The solution, Hod says, lies in building a systematic strategy to educate a new political generation and to train a determined elite that will be ready to fight on the political battlefield, to offer a rallying ethos and to set a goal of entering the halls of power. This refreshing approach, which does not shy away from the term “elite,” faces two hurdles: The left does not have unlimited funds like those that are flowing to the religious right from the United States, from Jewish billionaires and from the extended Evangelist family. In Israel, the right also benefits from religious society’s tradition of donating to the community, and most importantly – from unqualified support from right-wing governments.

But even more problematic is the need to build a rallying ethos after a long period of decline. The Israeli left is not the first to commit collective suicide.
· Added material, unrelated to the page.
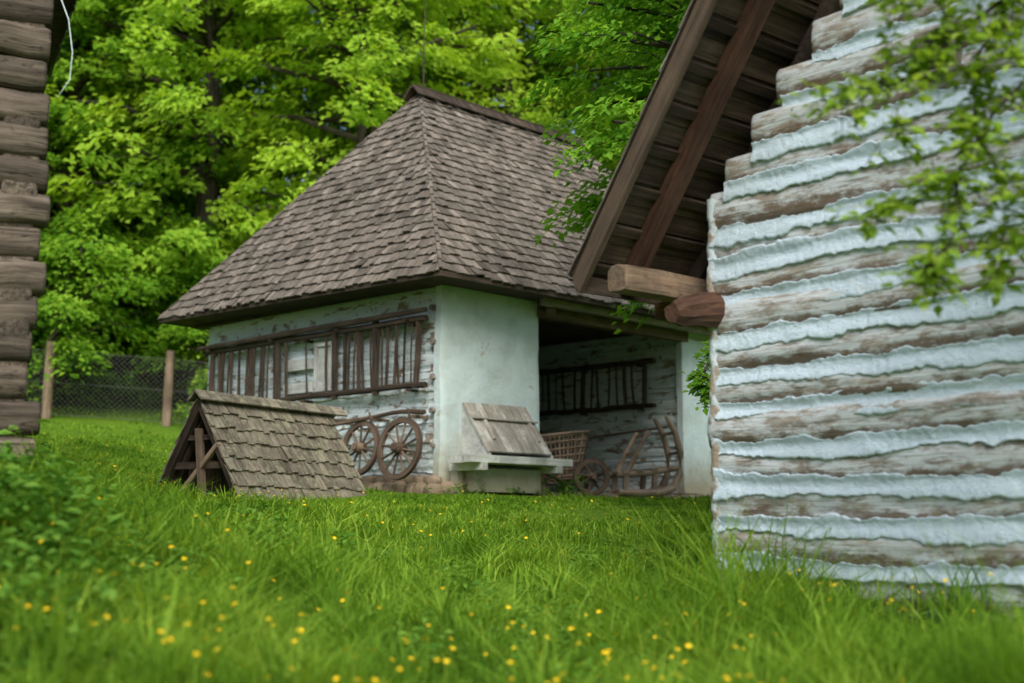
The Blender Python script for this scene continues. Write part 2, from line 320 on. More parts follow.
# ---------------------------------------------------------------- HUT
aL=math.radians(46.5); Ld=V(-math.sin(aL),math.cos(aL),0); Rd=V(math.cos(aL),math.sin(aL),0)
C0=V(-.95,17.5,0)
def hp(u,r,z): return C0+Ld*u+Rd*r+Z*z
HL,HW=5.67,8.2; zb0,zt=.42,3.28
hut=empty('log_hut')
mb=MB()
mb.box(hp(.0,.16,zb0),Rd*1.6,Ld*HL,Z*(zt-zb0),0)
mb.box(hp(.02,1.5,zb0),Rd*.435,Ld*(HL-.04),Z*(zt-zb0),0)
mb.box(hp(.02,5.66,zb0),Rd*(HW-5.66),Ld*(HL-.04),Z*(zt-zb0),0)
mb.box(hp(HL-.2,1.9,zb0),Rd*4,Ld*.16,Z*(zt-zb0),1)
mb.obj('wall_core',[M_plas,M_brown],hut)
def panel(mb,O,d,n,w,h,amp=.015,seed=0,st=.06,mat=0):
    t=np.linspace(0,w,int(w/st)+2); s=np.linspace(0,h,int(h/st)+2); T,S=np.meshgrid(t,s,indexing='ij')
    o=amp*fbm(T*1.5,S*1.5,seed,4); ed=np.minimum(np.minimum(T,w-T)/.05,1); o=o-.03*(1-ed)**2
    P=V(*O)+T[...,None]*d+S[...,None]*Z+o[...,None]*n
    b=P.copy(); mb.grid(P,mat)
    for e in(P[0],P[-1]):
        mb.grid(np.stack([e,e-n*.12],0),mat)
mb=MB()
panel(mb,hp(-.03,-.02,zb0),Rd,-Ld,1.97,zt-zb0-.02,.045,3)
panel(mb,hp(-.03,5.5,zb0-.1),Rd,-Ld,2.7,zt-zb0-.1,.03,4)
mb.obj('plaster_wall',[M_plas],hut,True)
mbl=MB();mbp=MB()
log_wall(mbl,mbp,hp(0,0.06,0),Ld,-Rd,lambda z:(.1,HL),.5,.232,12,.04,.055,.05,dt=.03,seed=31,rag=.22,warp=.03,lump=.016)
log_wall(mbl,mbp,hp(0,5.6,0),Ld,-Rd,lambda z:(.05,HL),.4,.24,12,.045,.05,.04,dt=.05,seed=37,rag=.16,warp=.03)
mbl.obj('log_wall',[M_hutlog],hut,True); mbp.obj('chinking',[M_hutlime],hut,True)
mb=MB()
for i in range(11):
    z=.62+i*.232+random.uniform(-.02,.02)
    if i%2==0: mb.tube([hp(.14,.06,z),hp(.14,-.06-random.random()*.03,z)],[.05,.04],7,rough=.3)
mb.obj('corner_log_ends',[M_grey],hut)
mb=MB()
def stone(mb,c,r,seed,mat=0):
    n=10;m=7; P=[]
    for i in range(m):
        ph=math.pi*i/(m-1)
        row=[]
        for j in range(n+1):
            th=2*math.pi*(j%n)/n; dd=V(math.sin(ph)*math.cos(th),math.sin(ph)*math.sin(th),math.cos(ph))
            dd=np.sign(dd)*np.abs(dd)**.7
            k=1+.25*float(vn(dd[0]*2+seed,dd[1]*2+dd[2]*3,seed)); row.append(V(*c)+(Rd*dd[0]*r[0]+Ld*dd[1]*r[1])*k+Z*dd[2]*r[2]*k)
        P.append(row)
    mb.grid(np.array(P),mat,flip=True)
for k in range(30):
    u=k*.2+random.uniform(-.04,.04); stone(mb,hp(u,-.14,.44+.02*u),(random.uniform(.1,.16),.14,.11+random.random()*.04),k)
    stone(mb,hp(u+.1,-.07,.58+.02*u),(random.uniform(.09,.15),.14,.08),k+100)
for k in range(10): stone(mb,hp(-.08,.05+k*.2,.46),(.12,.13,.1+random.random()*.05),k+40)
for k in range(7): stone(mb,hp(-.12,5.5+k*.3,.4),(.17,.14,.1),k+60)
for k in range(9): stone(mb,hp(-.14,2.1+k*.4,.39),(.22,.14,.1),k+80)
mb.obj('stone_foundation',[M_stone],hut,True)
mb=MB(); mb.box(hp(-.05,1.9,.3),Rd*3.7,Ld*5.6,Z*.13,0); mb.beam(hp(-.1,3.6,.47),hp(-.1,5.6,.47),.16,.08,mat=0); mb.obj('earth_floor',[M_brown],hut)
mb=MB()
mb.beam(hp(0,-.35,3.36),hp(0,HW+.3,3.36),.2,.2,mat=0)
mb.beam(hp(.02,1.9,3.12),hp(.02,5.6,3.12),.16,.18,mat=1)
mb.beam(hp(-.35,.05,3.35),hp(HL+.35,.05,3.35),.2,.18,mat=0)
for k in range(9): mb.tube([hp(-.36,.3+k*.98,3.34),hp(.6,.3+k*.98,3.34)],.075,8)
for k in range(8): mb.tube([hp(.3+k*.75,-.42,3.36),hp(.3+k*.75,.6,3.36)],.05,8)
for k in range(34): mb.beam(hp(.1+k*.165,1.95,3.42),hp(.1+k*.165,5.6,3.42),.15,.02,mat=0)
mb.tube([hp(-.15,1.95,3.13),hp(-.25,2.05,3.12)],.09,9,mat=1)
mb.beam(hp(-.3,1.7,3.2),hp(-.3,8.3,3.2),.1,.1,mat=2)
mb.obj('eave_beams',[M_dark,M_brown,M_grey],hut)
o_=.57; ze=3.31; zr=7.13
E1,E2,E3,E4=hp(-o_,-o_,ze-.02),hp(HL+o_,-o_,ze+.08),hp(HL+o_,HW+o_,ze),hp(-o_,HW+o_,ze)
A,B=hp(2.83,2.12,zr),hp(2.83,6.1,zr)
mb=MB()
shingles(mb,E2,E1,A,A+(E1-E2)*1e-4,25,.08,.17,lift=.036,drop=.05,th=.022)
shingles(mb,E1,E4,A,B,25,.08,.17,lift=.036,drop=.05,th=.022)
shingles(mb,E4,E3,B,B+(E3-E4)*1e-4,24,.14,.24)
shingles(mb,E3,E2,B,A,24,.14,.24)
mb.add([E1,E2,E3,E4,A,B],[(0,3,5,4)],1); mb.add([E1,E2,A],[(1,0,2)],1); mb.add([E3,E4,B],[(1,0,2)],1); mb.add([E2,E3,B,A],[(1,0,3,2)],1)
mb.add([E1+Z*-.05,E2+Z*-.05,E3-Z*.05,E4-Z*.05],[(0,1,2,3)],1)
for a,b in((E1,E4),(E1,E2),(E2,E3),(E3,E4)):
    mb.beam(a-Z*.03,b-Z*.03,.03,.07,mat=1)
for a,b in((E1,A),(E2,A),(E4,B),(E3,B)):
    m=25
    for i in range(m):
        p=a+(b-a)*(i/m);q=a+(b-a)*((i+1.2)/m)
        mb.beam(p+Z*.045,q+Z*.012,.05,.02,mat=0,rnd=.2+.4*random.random())
sl=nz(A-B)
for sgn in(1,-1):
    x=-.12
    while x<4.1:
        w=random.uniform(.12,.2); p=A+Rd*x; dn=Ld*(-sgn)*.66-Z*.75
        top=p+Z*(.13 if sgn>0 else .1)+Ld*(-sgn)*.02; mb.beam(top,top+dn*.26,w-.008,.02,up=Ld,mat=1,rnd=random.random()); x+=w
mb.beam(A+Z*.12-Rd*.15,B+Z*.12+Rd*.15,.1,.05,mat=1)
mb.tube([hp(2.83,2.2,zr),hp(2.83,2.2,zr+1.0),hp(2.83,2.23,zr+1.75)],[.014,.011,.007],6,mat=1)
mb.obj('shingle_roof',[M_shingle,M_dark],hut)
mb=MB()
def wl(t,out,z): return hp(t,-out,z)
mb.beam(wl(2.3,.04,2.32),wl(2.62,.04,2.32),.05,.62,mat=0,up=Z)
for t in(2.26,2.66): mb.beam(wl(t,.06,1.98),wl(t,.06,2.68),.06,.06,up=Rd,mat=0)
for z in(1.99,2.66): mb.beam(wl(2.22,.065,z),wl(2.70,.065,z),.05,.06,mat=0)
for z in (2.05,2.4): mb.beam(wl(2.75,.05,z),wl(3.45,.05,z),.05,.16,mat=0)
mb.obj('window_shutter',[M_white],hut)

def rack(name,P,t0,t1,z0,z1,nb,seed,mat=M_dark,sparse=None):
    random.seed(seed); mb=MB()
    for z,r in((z0,.045),(z1,.05)):
        m=14; mb.tube([P(t0-.12+(t1-t0+.24)*i/m,.13,z+random.uniform(-.012,.012)) for i in range(m+1)],[r]*(m+1),7)
    for k in range(nb):
        t=t0+(t1-t0)*(k+.5)/nb+random.uniform(-.035,.035); dt=random.uniform(-.06,.06)
        if sparse and sparse[0]<t<sparse[1] and k%4: continue
        r=.013+random.random()*.02
        if k in(0,nb-1) or (not sparse and k==nb//2): r=.045
        mb.tube([P(t,.13,z0-.03),P(t+dt*.6,.13+random.uniform(-.01,.02),(z0+z1)/2),P(t+dt,.13,z1+.03)],r,6)
    if sparse:
        for t in(sparse[0],sparse[1],(t0+sparse[0])/2): mb.beam(P(t,.14,z0-.08),P(t+.02,.14,z1+.08),.09,.05,up=Rd)
    for t in(t0+.2,t1-.2,(t0+t1)/2):
        for z in(z0,z1): mb.beam(P(t,-.02,z-.06),P(t,.18,z-.06),.04,.04)
    return mb.obj(name,[mat])
rack('hay_rack',wl,.3,5.4,1.89,2.8,42,1,sparse=(2.12,3.5))
mb=MB(); mb.tube([wl(.1,.21,2.9),wl(1.5,.2,2.885),wl(3,.21,2.88),wl(5.6,.21,2.86)],[.035,.045,.045,.04],8)
for t in(.5,2,3.6,5.3): mb.beam(wl(t,-.02,2.81),wl(t,.26,2.81),.04,.04)
mb.obj('hanging_wooden_pole',[M_dark])
bw=lambda t,out,z: hp(t,5.56-out,z)
rack('hay_rack.001',bw,.65,3.6,2.0,2.75,15,3)
mb=MB(); mb.tube([bw(.3,.1,1.62),bw(2.2,.1,1.5),bw(4,.1,1.4)],.02,6); mb.beam(bw(.9,-.05,1.58),bw(.9,.14,1.58),.03,.03); mb.beam(bw(3.2,-.05,1.42),bw(3.2,.14,1.42),.03,.03); mb.obj('hanging_wooden_pole.001',[M_brown])
random.seed(11)
mb,_=wheel('',hp(.46,-.34,1.02),-Rd+Z*.15,.43); mb.obj('wagon_wheel',[M_brown,M_iron])
mb,_=wheel('',hp(1.28,-.34,1.06),-Rd+Z*.15,.39,10); mb.obj('wagon_wheel.001',[M_brown,M_iron])
mb=MB(); m=10
mb.tube([wl(.1+2.2*i/m,.22+.02*math.sin(i),1.5+.03*math.sin(i*.7)) for i in range(m+1)],[.035-.0015*i for i in range(m+1)],7)
mb.tube([wl(1.1,.3,1.48),wl(1.8,.34,1.42),wl(2.7,.4,1.3)],[.03,.03,.025],7)
for t in(.3,1.1,1.9): mb.beam(wl(t,-.02,1.45),wl(t,.32,1.45),.05,.04); mb.tube([wl(t,.3,1.42),wl(t,.34,1.55)],.015,6)
mb.obj('wagon_shaft',[M_brown])
mb=MB()
def hq(r,out,z): return C0+Rd*r-Ld*out+Z*z
zl,zh,pr=.97,1.66,.56
for k in range(7):
    r=.42+k*.18; mb.beam(hq(r,.06,zh+random.uniform(-.01,.01)),hq(r+.0,pr,zl),.172,.03,up=Z,mat=1,rnd=.35+random.random()*.4)
for r in(.55,1.45): mb.beam(hq(r,.18,zh-.11),hq(r,pr-.1,zl+.18),.05,.03,up=Z,mat=1)
mb.beam(hq(.34,.26,1.44),hq(1.62,.26,1.44),.06,.02,mat=1)
for r in(.36,1.6):
    mb.add([hq(r,.02,zl-.05),hq(r,pr,zl-.05),hq(r,pr,zl-.03),hq(r,.02,zh-.02),hq(r+.03,.02,zl-.05),hq(r+.03,pr,zl-.05),hq(r+.03,pr,zl-.03),hq(r+.03,.02,zh-.02)],[(0,1,2,3),(7,6,5,4),(0,4,5,1),(1,5,6,2),(2,6,7,3)],0)
mb.beam(hq(-.02,pr-.04,.87),hq(1.98,pr-.04,.87),.2,.1,mat=0); mb.beam(hq(-.02,.3,.86),hq(1.98,.3,.86),.3,.09,mat=0)
mb.beam(hq(.2,-.02,.77),hq(.2,pr+.06,.77),.12,.1,mat=0); mb.beam(hq(1.7,-.02,.77),hq(1.7,pr+.06,.77),.12,.1,mat=0)
mb.beam(hq(.3,.2,.6),hq(1.6,.2,.6),.3,.32,mat=2)
for r in(.2,1.7): mb.beam(hq(r,.1,.73),hq(r,.1,.4),.12,.12,mat=2,up=Rd)
M_lid=wood('weathered_lid',(.28,.26,.22),(.5,.47,.41),var=.3,patch=(.6,.62,.59),patch_lo=.52,patch_hi=.66,patch_scale=3,cracks=.4)
mb.obj('cellar_hatch',[M_white,M_lid,M_plas])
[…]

The ideals that spurred people from all over the world to enlist in the Spanish Civil War, to fill the ranks of the Socialist parties, and in Israel to build kibbutzim and an admirable welfare system, were pulverized over the years by increasingly extreme theories.

The fact that a new awareness is growing in left-wing intellectual circles around the world that we must begin building an updated ideological, social and economic infrastructure, offers a glimmer of hope, which also deserves the attention of the occupants of the business towers and high-tech corridors. As was shown in the Balfour protests, the fighting spirit has not disappeared, but it needs someone to ignite it and also to pay for some new torches.